Written exercise »
Word for word, copy all the data and drop the pictures.

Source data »
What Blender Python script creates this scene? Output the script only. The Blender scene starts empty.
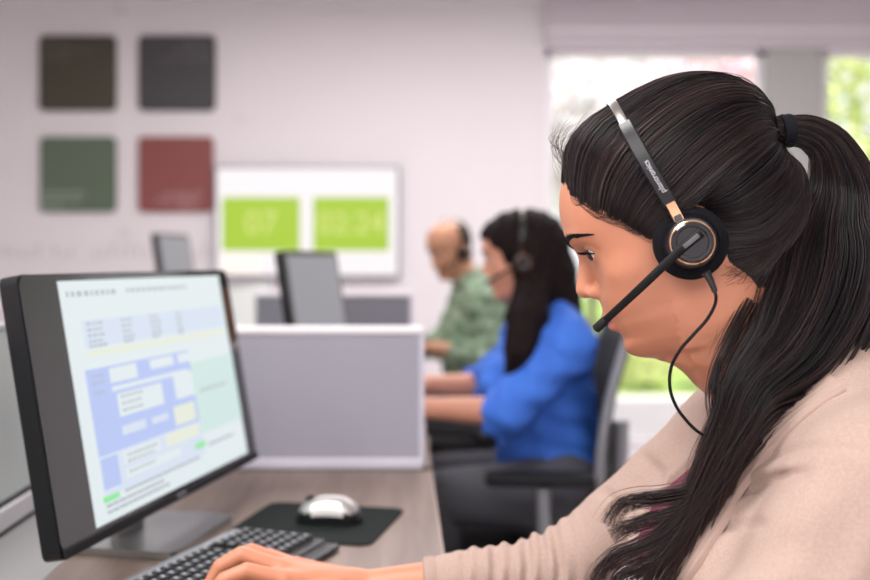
import bpy, bmesh, math
import numpy as np
from mathutils import Matrix, Vector

# ------------------------------------------------------------------ camera, sky, sun, lamps, exposure
SC = bpy.context.scene
COL = SC.collection
ZC = 1.16                      # eye height of the camera
FPX = 1080.0                   # focal length in pixels of the 870x580 frame
cam_d = bpy.data.cameras.new('camera'); cam = bpy.data.objects.new('camera', cam_d); COL.objects.link(cam)
cam.location = (0, 0, ZC); cam.rotation_euler = (math.pi/2, 0, 0)
cam_d.sensor_width = 36; cam_d.lens = FPX/870*36
cam_d.shift_x = 35/870; cam_d.shift_y = -30/870
cam_d.clip_start = .05; cam_d.clip_end = 200
cam_d.dof.use_dof = True; cam_d.dof.focus_distance = 1.05; cam_d.dof.aperture_fstop = 3.0
SC.camera = cam
SC.view_settings.view_transform = 'Standard'; SC.view_settings.look = 'None'
SC.view_settings.gamma = 1; SC.view_settings.use_curve_mapping = False
SC.view_settings.exposure = 0.18
SC.cycles.use_denoising = True
SC.cycles.max_bounces = 8; SC.cycles.transparent_max_bounces = 12
SC.cycles.sample_clamp_indirect = 4.0

W = bpy.data.worlds.new('sky'); SC.world = W; W.use_nodes = True
bg = W.node_tree.nodes['Background']; bg.inputs[0].default_value = (.96, .95, 1.0, 1); bg.inputs[1].default_value = 1.25

def lamp(name, typ, loc, rot, energy, color=(1, 1, 1), size=1, size_y=None):
    l = bpy.data.lights.new(name, typ); o = bpy.data.objects.new(name, l); COL.objects.link(o)
    o.location = loc; o.rotation_euler = rot; l.energy = energy; l.color = color
    if typ == 'AREA':
        l.size = size
        if size_y: l.shape = 'RECTANGLE'; l.size_y = size_y
    if typ == 'SUN': l.angle = .02
    return o
lamp('sun', 'SUN', (0, -5, 20), (math.radians(38), math.radians(14), 0), 5.5, (1, .96, .9))
lamp('ceiling_lamp', 'AREA', (-.9, .75, 2.68), (0, 0, 0), 48, (1, .97, .95), 1.2, .6)
lamp('ceiling_lamp', 'AREA', (.5, 4.4, 2.68), (0, 0, 0), 88, (1, .95, .97), 3.4, 2.2)
lamp('ceiling_lamp', 'AREA', (-.6, -1.4, 2.68), (0, 0, 0), 95, (1, .97, .95), 3.6, 2.2)

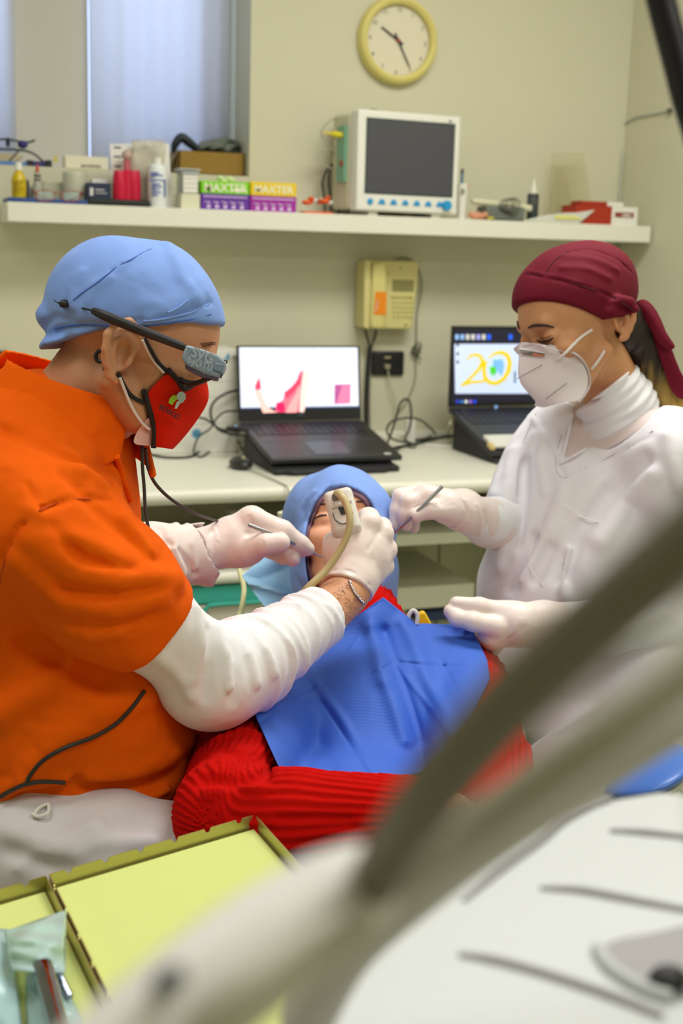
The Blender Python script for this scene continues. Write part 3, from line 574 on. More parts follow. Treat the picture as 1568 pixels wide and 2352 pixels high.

Solution to this task »
What Blender Python script creates this scene? Output the script only. The Blender scene starts empty.
import bpy, bmesh, math
import numpy as np
from mathutils import Matrix, Vector

# ------------------------------------------------------------------ camera, sky, sun, lamps, exposure
SC = bpy.context.scene
COL = SC.collection
ZC = 1.16                      # eye height of the camera
FPX = 1080.0                   # focal length in pixels of the 870x580 frame
cam_d = bpy.data.cameras.new('camera'); cam = bpy.data.objects.new('camera', cam_d); COL.objects.link(cam)
cam.location = (0, 0, ZC); cam.rotation_euler = (math.pi/2, 0, 0)
cam_d.sensor_width = 36; cam_d.lens = FPX/870*36
cam_d.shift_x = 35/870; cam_d.shift_y = -30/870
cam_d.clip_start = .05; cam_d.clip_end = 200
cam_d.dof.use_dof = True; cam_d.dof.focus_distance = 1.05; cam_d.dof.aperture_fstop = 3.0
SC.camera = cam
SC.view_settings.view_transform = 'Standard'; SC.view_settings.look = 'None'
SC.view_settings.gamma = 1; SC.view_settings.use_curve_mapping = False
SC.view_settings.exposure = 0.18
SC.cycles.use_denoising = True
SC.cycles.max_bounces = 8; SC.cycles.transparent_max_bounces = 12
SC.cycles.sample_clamp_indirect = 4.0

W = bpy.data.worlds.new('sky'); SC.world = W; W.use_nodes = True
bg = W.node_tree.nodes['Background']; bg.inputs[0].default_value = (.96, .95, 1.0, 1); bg.inputs[1].default_value = 1.25

def lamp(name, typ, loc, rot, energy, color=(1, 1, 1), size=1, size_y=None):
    l = bpy.data.lights.new(name, typ); o = bpy.data.objects.new(name, l); COL.objects.link(o)
    o.location = loc; o.rotation_euler = rot; l.energy = energy; l.color = color
    if typ == 'AREA':
        l.size = size
        if size_y: l.shape = 'RECTANGLE'; l.size_y = size_y
    if typ == 'SUN': l.angle = .02
    return o
lamp('sun', 'SUN', (0, -5, 20), (math.radians(38), math.radians(14), 0), 5.5, (1, .96, .9))
lamp('ceiling_lamp', 'AREA', (-.9, .75, 2.68), (0, 0, 0), 48, (1, .97, .95), 1.2, .6)
lamp('ceiling_lamp', 'AREA', (.5, 4.4, 2.68), (0, 0, 0), 88, (1, .95, .97), 3.4, 2.2)
lamp('ceiling_lamp', 'AREA', (-.6, -1.4, 2.68), (0, 0, 0), 95, (1, .97, .95), 3.6, 2.2)

The Blender Python script for this scene continues. Write part 3, from line 574 on. More parts follow. Treat the picture as 1568 pixels wide and 2352 pixels high.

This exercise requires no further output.